Aboriginal textile artists take a seat at the table

31 October, 2021
Aboriginal textile artists take a seat at the table
Textile works by Aboriginal and Torres Strait Islander artists are having a well-deserved moment in Australia’s fashion industry, but this series of new pieces commissioned for the Tarnanthi Art Fair demonstrate that inroads are being made into the furniture world too.

For ‘Rekkan / Tamuwu / Nyinakat (sit/sit down)’, South Australian studio and gallery JamFactory has paired three First Nations textile artists, working from arts centres around the Northern Territory, with furniture designers based in Adelaide, on Kaurna Country.

Collaborative furniture designs
The shapes are eclectic and the palette is bold, from the light touch of Ndjébbana-Kuninjku artist Raylene Bonson’s ‘Love Bench’ collaboration with design duo Daniel To and Emma Aiston – an elevated twist on fold-out camping furniture – to Caren Elliss and Luritja-Pintupi artist Keturah Nangala Zimran’s more lounge-ready ‘Boulder Chair’.

For the ‘Love Bench’, To and Aiston (who run their own design studio, Daniel Emma, in addition to serving as JamFactory’s creative directors) sought to create a ‘utilitarian object that could be transported with ease’, while also complementing the story of an ancestral river-crossing told through Bonson’s linework.

‘Inspired by and wanting to reflect life in and around Maningrida [Bonson’s home], we designed two foldable, functional benches that celebrate the true nature of the Wubbunj (paperbark canoe) which Raylene’s silkscreen fabric depicts,’ the pair explain of their pastel-coloured steel frame. ‘We really liked the concept of the piece actually being used, especially on Country as an everyday, useful object.’

Zimran’s vivid block colours and curved shapes illustrate the rocks and dunes of her home in the central desert. Printed onto linen and stretched over Australian Blackwood by Elliss, the plump armchair and footrest set evokes the soft-hard duality of the landscape, while mirroring the geology of its upholstery.

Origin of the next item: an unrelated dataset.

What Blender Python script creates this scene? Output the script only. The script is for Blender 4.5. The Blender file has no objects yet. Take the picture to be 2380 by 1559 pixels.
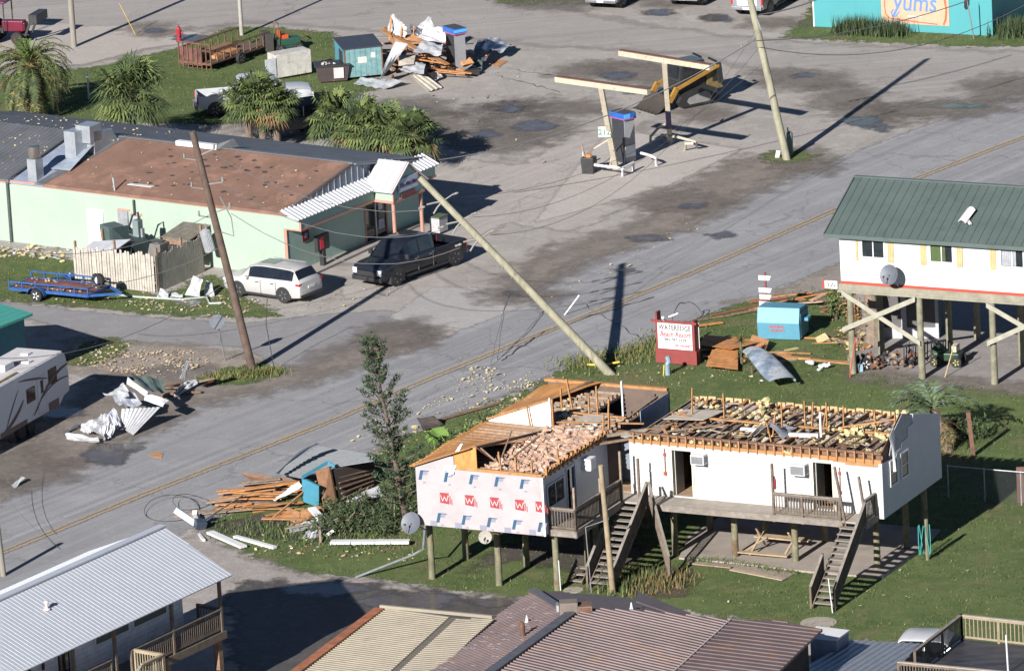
import bpy, bmesh, math, random
import numpy as np
from mathutils import Vector, Matrix
C = bpy.context.scene.collection
SC = bpy.context.scene
PI = math.pi
R = math.radians
# ---------------- camera ----------------
F_PX, PITCH, ROLL, CAM_H = 16000.0, 0.269, -0.0554, 86.5
_cp, _sp = math.cos(PITCH), math.sin(PITCH)
FW = Vector((0, _cp, -_sp)); _up = Vector((0, _sp, _cp)); _rt = Vector((1, 0, 0))
RT = _rt*math.cos(ROLL)+_up*math.sin(ROLL); UP = -_rt*math.sin(ROLL)+_up*math.cos(ROLL)
EYE = Vector((0, 0, CAM_H))
cam_d = bpy.data.cameras.new('camera'); cam = bpy.data.objects.new('camera', cam_d); C.objects.link(cam)
cam_d.sensor_width = 36; cam_d.lens = F_PX/2380*36; cam_d.clip_start = 5; cam_d.clip_end = 3000
m4 = Matrix((RT, UP, -FW)).transposed().to_4x4(); m4.translation = EYE
cam.matrix_world = m4; SC.camera = cam
# ---------------- world, sun, exposure ----------------
SUN_AZ, SUN_EL = 28.8, 25.2          # light travels towards az (from +Y towards +X)
w = bpy.data.worlds.new('World'); SC.world = w; w.use_nodes = True
nt = w.node_tree; nt.nodes.clear()
sky = nt.nodes.new('ShaderNodeTexSky'); sky.sky_type = 'NISHITA'; sky.sun_disc = False; sky.air_density = 0.5; sky.dust_density = 0.0; sky.ozone_density = 2.0
sky.sun_elevation = R(SUN_EL); sky.sun_rotation = R(180+SUN_AZ)
bg = nt.nodes.new('ShaderNodeBackground'); bg.inputs['Strength'].default_value = 0.05
wo = nt.nodes.new('ShaderNodeOutputWorld')
nt.links.new(sky.outputs[0], bg.inputs['Color']); nt.links.new(bg.outputs[0], wo.inputs['Surface'])
sl = bpy.data.lights.new('sun', 'SUN'); sl.energy = 5.0; sl.angle = R(0.5); sl.color = (1.0, 0.96, 0.915)
sun = bpy.data.objects.new('sun', sl); C.objects.link(sun)
_sd = Vector((math.sin(R(SUN_AZ))*math.cos(R(SUN_EL)), math.cos(R(SUN_AZ))*math.cos(R(SUN_EL)), -math.sin(R(SUN_EL))))
sun.rotation_euler = _sd.to_track_quat('-Z', 'Y').to_euler(); sun.location = (-40, 200, 60)
SC.view_settings.view_transform = 'Standard'; SC.view_settings.look = 'None'
SC.view_settings.exposure = 0.88; SC.view_settings.gamma = 1.0
SC.cycles.transparent_max_bounces = 48
SC.render.resolution_x = 1024; SC.render.resolution_y = 670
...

Sandwiched between smooth panels of Tasmanian Oak by designer Dean Toepfer, Tiwi artist Roslyn Orsto’s Punarika (waterlily) pattern celebrates the waterways and life cycles of the Tiwi Islands, just north of the mainland.

In passing, the bright colours and shapes seen across the collection might seem to evoke the kind of day-glo Australiana that non-Indigenous artists like Ken Done made famous in the 1980s. But these pieces tap into something that runs deeper – and continues to evolve.

‘“Australian design” is nothing without the input of First Nations people,’ say To and Aiston of the exchange of knowledge and skills at the heart of the collection. ‘Without this, it simply becomes a single-layered story.’